Durant tout ce temps, le « chef » n’est pas encore venu. « Il viendra mais après tout le monde. Il s’appelle Satan noir » affirme l’un de ceux qui viennent de sortir du vidéo-club. Quelques minutes plus tard, « Satan noir » arrive. Un pantalon « sauté » fourré. Un t-shirt collé au corps, à ses reins est attaché un pull-over rouge. Son carton est sous la hanche gauche. Arrivé à hauteur du pont, il dépose sa « couchette », fait un tour à la vidéo club et revient prendre sa couchette. Il la dépose sur le pont.

« Satan noir » est le plus âgé des enfants de la rue. Il est pousseur de charrette, selon les propos de ses « frères ». Quand on lui demande son identité, il ne connaît que son prénom : « Djakaridja ». Son nom et son âge, il les ignore. Tout ce qu’il sait de ses parents est qu’il est orphelin de père. Depuis moins de trois mois, il est locataire de ce pont. « Moi je ne dors pas sous le pont, je me couche au dessus pour surveiller mes petits frères » clame le jeune homme à l’allure frêle.

Akwassi, « le père » des enfants de la rue

Tous les enfants rencontrés ont pour unique lieu de restauration chez Akwassi Affi de nationalité ghanéenne. Ce dernier a pris le relais de son grand frère rentré au pays, il y a un an de cela. Selon Akwassi (que les enfants ont transformé le nom en « Koffi »), les enfants viennent généralement à midi pour manger.

Pour ne pas les entraîner dans la fainéantise, Akwassi les invite à laver les assiettes avant de les servir à manger. « Mais, prévient l’homme, il y a une chicotte pour ceux qui sont sales et désordonnés. Souvent aussi, les enfants prennent les restes des plats ». Pour lui, beaucoup d’enfants sont issus de Dédougou. « Des parents viennent les chercher pour les ramener à la maison mais, deux jours après, ils ressortent parce qu’ils sont habitués à la rue », a expliqué le restaurateur.

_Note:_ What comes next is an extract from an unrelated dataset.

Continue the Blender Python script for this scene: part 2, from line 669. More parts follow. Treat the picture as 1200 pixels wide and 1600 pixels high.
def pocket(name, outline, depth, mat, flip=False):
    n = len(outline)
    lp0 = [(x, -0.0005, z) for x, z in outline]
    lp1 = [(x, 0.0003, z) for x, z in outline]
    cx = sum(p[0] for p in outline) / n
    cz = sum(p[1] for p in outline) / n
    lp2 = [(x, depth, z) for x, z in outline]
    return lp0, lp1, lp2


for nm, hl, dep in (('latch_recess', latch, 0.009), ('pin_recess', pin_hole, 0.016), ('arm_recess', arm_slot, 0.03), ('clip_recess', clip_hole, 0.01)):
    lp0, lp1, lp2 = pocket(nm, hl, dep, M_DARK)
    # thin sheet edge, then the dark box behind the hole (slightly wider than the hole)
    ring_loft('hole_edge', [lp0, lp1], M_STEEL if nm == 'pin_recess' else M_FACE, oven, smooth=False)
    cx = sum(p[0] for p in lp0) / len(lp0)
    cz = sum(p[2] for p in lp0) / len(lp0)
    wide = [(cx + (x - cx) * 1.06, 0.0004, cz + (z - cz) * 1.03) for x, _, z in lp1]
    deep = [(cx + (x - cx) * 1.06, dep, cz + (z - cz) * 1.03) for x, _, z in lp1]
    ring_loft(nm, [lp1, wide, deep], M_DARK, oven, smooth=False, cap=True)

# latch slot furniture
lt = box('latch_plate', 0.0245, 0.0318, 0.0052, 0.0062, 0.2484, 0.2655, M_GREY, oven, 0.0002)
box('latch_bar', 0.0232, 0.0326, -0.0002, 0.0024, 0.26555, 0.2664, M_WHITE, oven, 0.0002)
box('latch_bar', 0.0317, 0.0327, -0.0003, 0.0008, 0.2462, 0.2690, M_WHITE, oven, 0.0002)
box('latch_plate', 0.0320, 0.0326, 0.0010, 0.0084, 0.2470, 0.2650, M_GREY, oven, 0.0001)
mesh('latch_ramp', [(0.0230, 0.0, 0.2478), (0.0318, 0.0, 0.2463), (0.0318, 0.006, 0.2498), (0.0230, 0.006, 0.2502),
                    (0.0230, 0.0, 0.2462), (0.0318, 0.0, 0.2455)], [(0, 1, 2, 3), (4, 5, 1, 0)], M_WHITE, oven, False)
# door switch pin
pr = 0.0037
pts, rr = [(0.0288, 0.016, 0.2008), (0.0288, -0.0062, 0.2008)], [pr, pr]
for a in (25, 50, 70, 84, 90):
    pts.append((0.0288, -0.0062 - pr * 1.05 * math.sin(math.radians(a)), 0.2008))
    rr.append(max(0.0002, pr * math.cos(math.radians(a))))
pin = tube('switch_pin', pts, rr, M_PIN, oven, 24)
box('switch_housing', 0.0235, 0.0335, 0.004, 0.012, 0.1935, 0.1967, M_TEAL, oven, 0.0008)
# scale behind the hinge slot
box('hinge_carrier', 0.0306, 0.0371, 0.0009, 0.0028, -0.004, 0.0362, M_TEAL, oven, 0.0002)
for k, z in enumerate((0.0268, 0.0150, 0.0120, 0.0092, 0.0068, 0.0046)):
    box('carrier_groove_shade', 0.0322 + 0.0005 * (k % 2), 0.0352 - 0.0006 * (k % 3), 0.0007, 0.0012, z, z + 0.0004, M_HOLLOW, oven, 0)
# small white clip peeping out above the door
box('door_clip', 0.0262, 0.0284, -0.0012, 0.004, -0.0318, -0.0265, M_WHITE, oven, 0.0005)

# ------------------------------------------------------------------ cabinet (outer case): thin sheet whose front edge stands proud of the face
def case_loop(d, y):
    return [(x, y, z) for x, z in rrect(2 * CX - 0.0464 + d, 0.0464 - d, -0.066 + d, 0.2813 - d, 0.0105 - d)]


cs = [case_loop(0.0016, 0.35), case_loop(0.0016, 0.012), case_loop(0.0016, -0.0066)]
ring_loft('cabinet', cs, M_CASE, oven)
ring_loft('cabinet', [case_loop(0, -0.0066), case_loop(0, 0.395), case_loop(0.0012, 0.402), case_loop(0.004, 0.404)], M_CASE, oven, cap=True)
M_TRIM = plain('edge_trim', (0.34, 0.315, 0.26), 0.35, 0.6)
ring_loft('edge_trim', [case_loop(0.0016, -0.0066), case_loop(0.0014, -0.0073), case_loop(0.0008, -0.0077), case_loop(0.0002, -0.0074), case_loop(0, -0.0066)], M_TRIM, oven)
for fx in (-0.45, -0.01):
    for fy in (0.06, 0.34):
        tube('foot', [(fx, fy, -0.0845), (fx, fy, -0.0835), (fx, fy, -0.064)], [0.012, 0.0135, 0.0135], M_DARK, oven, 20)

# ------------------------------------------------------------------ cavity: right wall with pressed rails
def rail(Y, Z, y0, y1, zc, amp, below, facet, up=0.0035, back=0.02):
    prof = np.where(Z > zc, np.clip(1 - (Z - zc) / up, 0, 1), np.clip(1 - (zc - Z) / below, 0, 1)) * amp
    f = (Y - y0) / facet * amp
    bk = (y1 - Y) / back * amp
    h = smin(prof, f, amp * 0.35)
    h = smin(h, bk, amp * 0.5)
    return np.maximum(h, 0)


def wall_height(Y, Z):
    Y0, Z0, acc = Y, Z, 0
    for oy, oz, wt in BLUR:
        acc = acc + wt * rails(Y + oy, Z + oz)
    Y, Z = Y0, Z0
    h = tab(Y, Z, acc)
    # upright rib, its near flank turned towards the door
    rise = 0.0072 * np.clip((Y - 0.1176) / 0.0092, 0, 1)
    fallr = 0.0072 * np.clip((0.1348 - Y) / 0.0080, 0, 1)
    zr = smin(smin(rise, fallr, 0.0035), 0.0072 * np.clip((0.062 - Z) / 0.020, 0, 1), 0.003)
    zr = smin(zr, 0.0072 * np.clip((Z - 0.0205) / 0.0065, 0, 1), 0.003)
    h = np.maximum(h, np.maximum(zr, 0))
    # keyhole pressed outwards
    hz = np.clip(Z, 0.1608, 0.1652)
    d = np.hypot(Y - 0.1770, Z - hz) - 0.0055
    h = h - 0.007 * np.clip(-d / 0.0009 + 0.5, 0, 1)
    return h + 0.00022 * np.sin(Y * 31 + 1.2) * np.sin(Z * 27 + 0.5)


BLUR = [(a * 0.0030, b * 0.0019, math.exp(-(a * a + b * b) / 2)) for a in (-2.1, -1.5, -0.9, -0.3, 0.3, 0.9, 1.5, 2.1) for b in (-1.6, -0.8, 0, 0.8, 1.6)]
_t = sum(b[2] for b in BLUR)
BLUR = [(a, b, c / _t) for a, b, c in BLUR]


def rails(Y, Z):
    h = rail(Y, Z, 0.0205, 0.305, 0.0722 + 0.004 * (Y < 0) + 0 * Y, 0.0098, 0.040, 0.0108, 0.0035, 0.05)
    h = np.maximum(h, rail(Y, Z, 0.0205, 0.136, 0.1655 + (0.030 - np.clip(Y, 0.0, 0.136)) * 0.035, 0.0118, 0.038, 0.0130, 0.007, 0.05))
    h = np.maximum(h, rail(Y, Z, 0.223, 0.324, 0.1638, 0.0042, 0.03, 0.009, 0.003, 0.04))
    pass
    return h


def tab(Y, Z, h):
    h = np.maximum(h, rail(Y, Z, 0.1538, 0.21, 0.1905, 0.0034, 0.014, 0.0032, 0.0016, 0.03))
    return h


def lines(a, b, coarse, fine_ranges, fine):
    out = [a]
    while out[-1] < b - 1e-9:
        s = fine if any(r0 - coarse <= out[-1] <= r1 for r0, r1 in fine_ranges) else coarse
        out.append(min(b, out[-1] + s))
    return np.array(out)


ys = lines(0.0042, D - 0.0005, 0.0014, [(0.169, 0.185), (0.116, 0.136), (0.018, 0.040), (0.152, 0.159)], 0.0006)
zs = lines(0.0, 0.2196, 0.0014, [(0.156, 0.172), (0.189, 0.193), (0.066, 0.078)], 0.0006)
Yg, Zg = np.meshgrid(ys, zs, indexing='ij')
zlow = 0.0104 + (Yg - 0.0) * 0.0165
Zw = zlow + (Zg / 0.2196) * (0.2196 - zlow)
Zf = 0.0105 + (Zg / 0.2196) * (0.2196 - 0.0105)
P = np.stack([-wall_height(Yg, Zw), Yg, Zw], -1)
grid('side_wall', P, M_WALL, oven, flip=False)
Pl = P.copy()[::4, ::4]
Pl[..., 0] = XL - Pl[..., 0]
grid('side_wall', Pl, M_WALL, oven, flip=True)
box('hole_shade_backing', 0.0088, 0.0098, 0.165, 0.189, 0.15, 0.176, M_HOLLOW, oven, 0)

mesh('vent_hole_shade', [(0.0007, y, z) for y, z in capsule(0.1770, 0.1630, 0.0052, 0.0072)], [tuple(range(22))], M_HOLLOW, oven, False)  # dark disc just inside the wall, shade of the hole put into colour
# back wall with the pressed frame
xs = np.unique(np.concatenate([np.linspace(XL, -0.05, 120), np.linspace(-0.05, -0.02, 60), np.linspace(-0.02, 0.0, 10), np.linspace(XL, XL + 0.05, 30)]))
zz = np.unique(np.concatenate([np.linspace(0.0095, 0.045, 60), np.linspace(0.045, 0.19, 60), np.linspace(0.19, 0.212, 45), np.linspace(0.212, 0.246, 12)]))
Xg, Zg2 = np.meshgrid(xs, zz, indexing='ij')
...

Du côté de l’Action sociale de Dédougou, l’agent du service de la protection de l’enfant et de l’adolescent, Djakaridja Aziz Sankara a affirmé que le problème est préoccupant. « L’Action sociale a un projet de construction d’un centre, en vue de leur réinsertion sociale ». Quant aux causes du phénomène, M. Sankara a affirmé que certains sont en conflit avec leur famille, d’autres sont au départ des talibés qui deviennent par la suite, des enfants de la rue.

Ainsi à Dédougou, les enfants de la rue ont leur quotidien, voyant leur droits bafoués sans savoir qu’ils en ont, faisant de leur vie une lutte sans merci pour la survie, dans l’incertitude totale du lendemain.